• [Task description]
Nothing after the line with "(28.6, -29.0)], 2)" belongs in the copy; extract the lines below from the top through that line, pictures left out.

--- Collected material ---

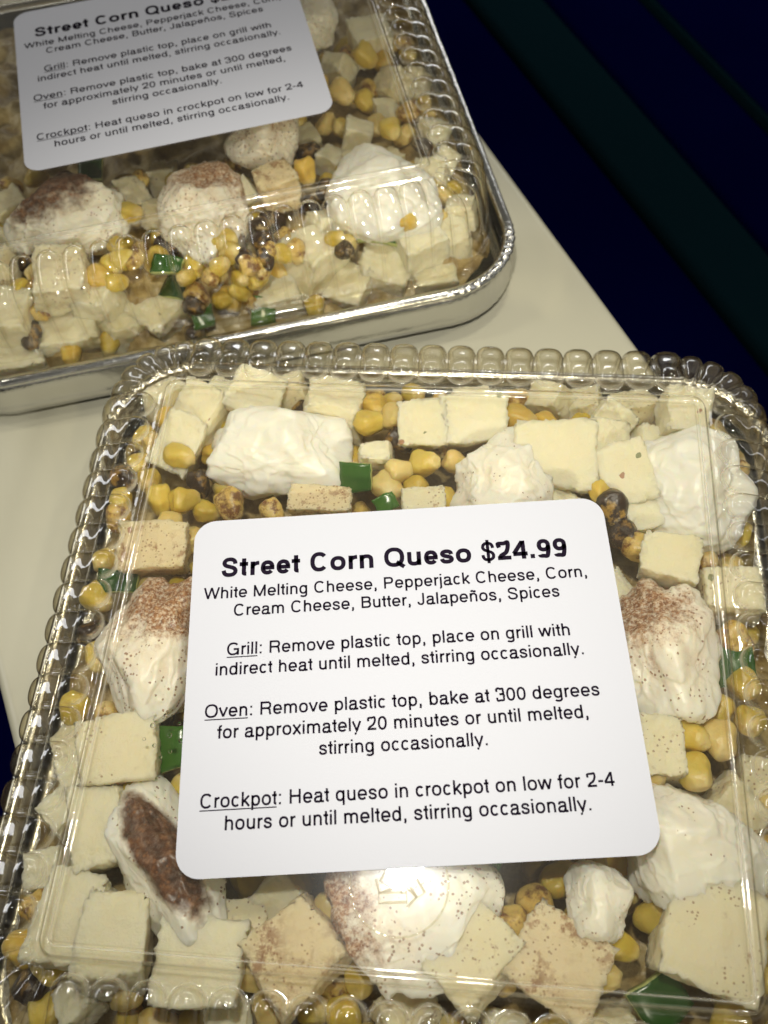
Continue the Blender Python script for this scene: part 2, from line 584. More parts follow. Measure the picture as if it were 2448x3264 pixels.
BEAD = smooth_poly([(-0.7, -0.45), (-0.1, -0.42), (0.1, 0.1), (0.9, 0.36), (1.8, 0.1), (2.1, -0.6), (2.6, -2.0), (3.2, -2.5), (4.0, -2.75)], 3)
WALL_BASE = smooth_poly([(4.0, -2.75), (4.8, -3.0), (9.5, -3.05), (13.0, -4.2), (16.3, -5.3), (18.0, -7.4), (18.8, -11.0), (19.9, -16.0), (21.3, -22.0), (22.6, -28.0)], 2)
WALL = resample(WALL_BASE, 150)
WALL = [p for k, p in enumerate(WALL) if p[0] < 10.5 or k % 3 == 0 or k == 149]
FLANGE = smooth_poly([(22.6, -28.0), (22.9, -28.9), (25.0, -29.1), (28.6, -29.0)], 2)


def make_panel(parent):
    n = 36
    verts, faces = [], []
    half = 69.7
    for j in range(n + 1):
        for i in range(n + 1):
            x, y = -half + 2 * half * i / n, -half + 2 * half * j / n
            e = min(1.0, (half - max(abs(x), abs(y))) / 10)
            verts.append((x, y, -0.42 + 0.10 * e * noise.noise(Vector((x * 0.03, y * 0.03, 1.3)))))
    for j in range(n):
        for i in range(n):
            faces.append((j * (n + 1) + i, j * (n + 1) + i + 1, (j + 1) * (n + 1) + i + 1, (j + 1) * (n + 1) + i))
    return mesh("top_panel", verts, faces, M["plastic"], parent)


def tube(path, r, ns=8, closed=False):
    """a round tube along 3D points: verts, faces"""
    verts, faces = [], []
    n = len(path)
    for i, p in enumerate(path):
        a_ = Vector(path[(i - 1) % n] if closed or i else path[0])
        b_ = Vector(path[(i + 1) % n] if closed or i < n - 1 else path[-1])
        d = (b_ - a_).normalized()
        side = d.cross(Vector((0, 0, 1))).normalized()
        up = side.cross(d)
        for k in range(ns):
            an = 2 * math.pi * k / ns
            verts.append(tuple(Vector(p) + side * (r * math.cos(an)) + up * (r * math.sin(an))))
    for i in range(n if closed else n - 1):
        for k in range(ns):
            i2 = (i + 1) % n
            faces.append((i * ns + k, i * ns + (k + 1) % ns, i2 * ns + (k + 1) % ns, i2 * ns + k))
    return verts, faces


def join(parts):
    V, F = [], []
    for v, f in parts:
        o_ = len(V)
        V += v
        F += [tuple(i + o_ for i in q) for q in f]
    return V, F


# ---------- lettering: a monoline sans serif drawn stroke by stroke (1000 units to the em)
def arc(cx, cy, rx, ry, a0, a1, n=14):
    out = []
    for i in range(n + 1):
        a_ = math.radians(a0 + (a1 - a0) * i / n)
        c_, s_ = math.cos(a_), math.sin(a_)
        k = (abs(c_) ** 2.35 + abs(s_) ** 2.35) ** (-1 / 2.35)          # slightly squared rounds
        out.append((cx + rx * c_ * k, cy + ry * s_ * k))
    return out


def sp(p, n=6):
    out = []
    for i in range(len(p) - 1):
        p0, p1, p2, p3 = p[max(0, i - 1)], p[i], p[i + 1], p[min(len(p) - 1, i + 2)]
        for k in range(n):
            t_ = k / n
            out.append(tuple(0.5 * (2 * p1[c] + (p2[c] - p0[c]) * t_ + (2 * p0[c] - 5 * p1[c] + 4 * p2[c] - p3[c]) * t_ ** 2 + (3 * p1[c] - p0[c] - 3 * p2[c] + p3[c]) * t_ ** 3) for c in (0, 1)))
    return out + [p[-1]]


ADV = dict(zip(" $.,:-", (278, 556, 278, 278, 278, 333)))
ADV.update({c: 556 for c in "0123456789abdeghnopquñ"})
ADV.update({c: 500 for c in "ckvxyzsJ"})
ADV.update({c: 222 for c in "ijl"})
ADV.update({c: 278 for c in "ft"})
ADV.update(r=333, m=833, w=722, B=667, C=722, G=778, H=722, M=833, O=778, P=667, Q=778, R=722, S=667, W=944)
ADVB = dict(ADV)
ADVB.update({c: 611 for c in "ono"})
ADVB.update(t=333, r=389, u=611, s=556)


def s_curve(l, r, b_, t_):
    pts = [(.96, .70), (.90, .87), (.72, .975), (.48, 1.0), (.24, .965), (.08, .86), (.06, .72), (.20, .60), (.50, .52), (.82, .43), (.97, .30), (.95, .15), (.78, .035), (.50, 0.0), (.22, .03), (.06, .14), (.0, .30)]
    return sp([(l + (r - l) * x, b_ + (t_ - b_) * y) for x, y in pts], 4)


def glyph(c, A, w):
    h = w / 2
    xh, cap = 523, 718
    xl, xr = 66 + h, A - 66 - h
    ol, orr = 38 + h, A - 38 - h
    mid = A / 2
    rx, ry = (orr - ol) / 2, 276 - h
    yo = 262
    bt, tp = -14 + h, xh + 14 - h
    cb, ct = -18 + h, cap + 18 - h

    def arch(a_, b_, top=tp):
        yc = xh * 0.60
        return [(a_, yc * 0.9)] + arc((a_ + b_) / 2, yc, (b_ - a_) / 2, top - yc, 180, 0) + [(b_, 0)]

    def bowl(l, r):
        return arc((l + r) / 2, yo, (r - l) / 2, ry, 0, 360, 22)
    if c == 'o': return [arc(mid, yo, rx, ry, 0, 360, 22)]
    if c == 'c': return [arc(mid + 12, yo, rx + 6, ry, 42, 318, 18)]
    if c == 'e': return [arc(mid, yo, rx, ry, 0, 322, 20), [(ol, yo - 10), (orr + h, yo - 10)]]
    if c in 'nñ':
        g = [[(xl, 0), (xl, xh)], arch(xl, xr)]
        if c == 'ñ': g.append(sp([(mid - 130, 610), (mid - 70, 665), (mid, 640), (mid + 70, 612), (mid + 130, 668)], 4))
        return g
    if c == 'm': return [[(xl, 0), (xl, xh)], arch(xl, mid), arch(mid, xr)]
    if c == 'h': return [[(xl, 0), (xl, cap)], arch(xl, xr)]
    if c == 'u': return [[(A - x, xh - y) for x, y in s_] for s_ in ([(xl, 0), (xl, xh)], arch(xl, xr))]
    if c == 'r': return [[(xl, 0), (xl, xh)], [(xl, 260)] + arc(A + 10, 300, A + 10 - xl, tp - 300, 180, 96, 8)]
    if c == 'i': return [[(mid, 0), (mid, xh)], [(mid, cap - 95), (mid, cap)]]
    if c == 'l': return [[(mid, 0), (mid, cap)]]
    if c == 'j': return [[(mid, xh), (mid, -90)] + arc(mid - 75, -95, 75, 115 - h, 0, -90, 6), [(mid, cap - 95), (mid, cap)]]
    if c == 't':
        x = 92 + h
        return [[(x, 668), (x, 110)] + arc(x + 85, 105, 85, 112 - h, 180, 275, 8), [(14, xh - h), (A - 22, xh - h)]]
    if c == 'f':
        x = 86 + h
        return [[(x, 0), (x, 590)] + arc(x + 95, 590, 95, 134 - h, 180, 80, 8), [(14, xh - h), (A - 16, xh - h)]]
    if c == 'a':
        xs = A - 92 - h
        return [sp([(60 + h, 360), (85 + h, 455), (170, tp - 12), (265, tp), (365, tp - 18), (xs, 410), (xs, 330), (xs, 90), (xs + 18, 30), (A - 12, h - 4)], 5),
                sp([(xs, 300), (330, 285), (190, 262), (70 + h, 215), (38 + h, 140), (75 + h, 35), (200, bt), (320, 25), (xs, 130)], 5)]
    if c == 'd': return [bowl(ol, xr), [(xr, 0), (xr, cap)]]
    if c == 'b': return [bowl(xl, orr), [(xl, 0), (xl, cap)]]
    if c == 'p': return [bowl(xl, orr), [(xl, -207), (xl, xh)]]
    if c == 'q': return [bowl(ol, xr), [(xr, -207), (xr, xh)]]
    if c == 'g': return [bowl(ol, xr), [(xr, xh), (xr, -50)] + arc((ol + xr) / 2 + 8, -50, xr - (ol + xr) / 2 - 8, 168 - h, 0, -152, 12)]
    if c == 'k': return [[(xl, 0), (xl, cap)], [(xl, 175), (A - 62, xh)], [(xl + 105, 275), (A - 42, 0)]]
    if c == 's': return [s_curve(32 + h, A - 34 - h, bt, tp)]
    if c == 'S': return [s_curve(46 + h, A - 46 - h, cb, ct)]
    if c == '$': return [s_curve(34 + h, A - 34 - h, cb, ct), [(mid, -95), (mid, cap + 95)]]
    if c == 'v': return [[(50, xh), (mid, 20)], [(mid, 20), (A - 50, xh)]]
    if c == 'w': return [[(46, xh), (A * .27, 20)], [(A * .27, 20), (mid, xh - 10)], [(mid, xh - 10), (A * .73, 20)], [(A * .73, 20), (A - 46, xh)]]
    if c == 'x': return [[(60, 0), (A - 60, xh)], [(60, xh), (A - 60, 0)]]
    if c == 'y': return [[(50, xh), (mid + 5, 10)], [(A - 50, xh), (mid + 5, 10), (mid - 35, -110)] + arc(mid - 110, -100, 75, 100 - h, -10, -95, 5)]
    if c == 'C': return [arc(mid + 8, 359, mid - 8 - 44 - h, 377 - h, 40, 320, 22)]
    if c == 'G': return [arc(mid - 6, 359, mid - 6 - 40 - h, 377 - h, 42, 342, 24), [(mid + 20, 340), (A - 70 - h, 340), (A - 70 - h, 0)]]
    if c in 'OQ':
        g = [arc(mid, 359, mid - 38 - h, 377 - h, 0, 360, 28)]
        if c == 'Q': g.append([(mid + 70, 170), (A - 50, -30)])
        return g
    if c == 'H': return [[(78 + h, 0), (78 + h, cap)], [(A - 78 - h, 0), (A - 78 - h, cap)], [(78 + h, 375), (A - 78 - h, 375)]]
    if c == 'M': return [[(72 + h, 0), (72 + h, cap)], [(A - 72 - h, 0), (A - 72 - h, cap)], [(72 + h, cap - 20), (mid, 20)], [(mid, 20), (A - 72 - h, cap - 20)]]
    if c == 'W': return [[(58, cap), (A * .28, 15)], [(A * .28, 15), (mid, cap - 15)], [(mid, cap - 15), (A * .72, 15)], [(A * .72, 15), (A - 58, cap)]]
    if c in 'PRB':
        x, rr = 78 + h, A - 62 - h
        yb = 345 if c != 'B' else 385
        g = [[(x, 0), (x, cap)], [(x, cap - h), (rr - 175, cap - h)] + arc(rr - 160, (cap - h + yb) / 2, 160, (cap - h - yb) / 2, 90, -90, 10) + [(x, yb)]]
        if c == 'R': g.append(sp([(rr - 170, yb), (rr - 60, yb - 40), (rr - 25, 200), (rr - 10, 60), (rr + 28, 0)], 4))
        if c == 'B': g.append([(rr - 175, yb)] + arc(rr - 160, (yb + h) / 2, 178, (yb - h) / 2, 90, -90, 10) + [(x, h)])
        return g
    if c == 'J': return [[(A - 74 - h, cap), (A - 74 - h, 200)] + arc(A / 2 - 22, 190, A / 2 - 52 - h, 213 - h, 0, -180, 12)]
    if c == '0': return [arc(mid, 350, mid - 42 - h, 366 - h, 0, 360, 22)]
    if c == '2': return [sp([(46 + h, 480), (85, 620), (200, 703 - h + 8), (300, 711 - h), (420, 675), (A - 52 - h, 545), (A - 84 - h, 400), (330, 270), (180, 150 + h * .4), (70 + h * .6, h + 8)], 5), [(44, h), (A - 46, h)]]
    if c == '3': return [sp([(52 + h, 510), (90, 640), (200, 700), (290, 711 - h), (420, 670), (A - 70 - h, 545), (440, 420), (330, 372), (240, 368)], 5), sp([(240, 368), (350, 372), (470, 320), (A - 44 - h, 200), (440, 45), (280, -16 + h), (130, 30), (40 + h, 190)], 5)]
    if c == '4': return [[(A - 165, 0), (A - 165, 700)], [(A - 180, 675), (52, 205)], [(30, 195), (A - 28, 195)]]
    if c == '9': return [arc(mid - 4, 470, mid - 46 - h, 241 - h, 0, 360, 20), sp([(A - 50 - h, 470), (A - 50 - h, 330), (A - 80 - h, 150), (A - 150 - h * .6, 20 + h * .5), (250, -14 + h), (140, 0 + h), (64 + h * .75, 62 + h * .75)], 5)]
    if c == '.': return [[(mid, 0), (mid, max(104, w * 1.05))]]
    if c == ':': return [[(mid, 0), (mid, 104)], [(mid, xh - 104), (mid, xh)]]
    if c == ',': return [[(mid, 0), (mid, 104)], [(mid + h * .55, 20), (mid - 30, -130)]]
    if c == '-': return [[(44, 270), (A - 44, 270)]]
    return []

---

• [Worked solution]
Continue the Blender Python script for this scene: part 2, from line 584. More parts follow. Measure the picture as if it were 2448x3264 pixels.
BEAD = smooth_poly([(-0.7, -0.45), (-0.1, -0.42), (0.1, 0.1), (0.9, 0.36), (1.8, 0.1), (2.1, -0.6), (2.6, -2.0), (3.2, -2.5), (4.0, -2.75)], 3)
WALL_BASE = smooth_poly([(4.0, -2.75), (4.8, -3.0), (9.5, -3.05), (13.0, -4.2), (16.3, -5.3), (18.0, -7.4), (18.8, -11.0), (19.9, -16.0), (21.3, -22.0), (22.6, -28.0)], 2)
WALL = resample(WALL_BASE, 150)
WALL = [p for k, p in enumerate(WALL) if p[0] < 10.5 or k % 3 == 0 or k == 149]
FLANGE = smooth_poly([(22.6, -28.0), (22.9, -28.9), (25.0, -29.1), (28.6, -29.0)], 2)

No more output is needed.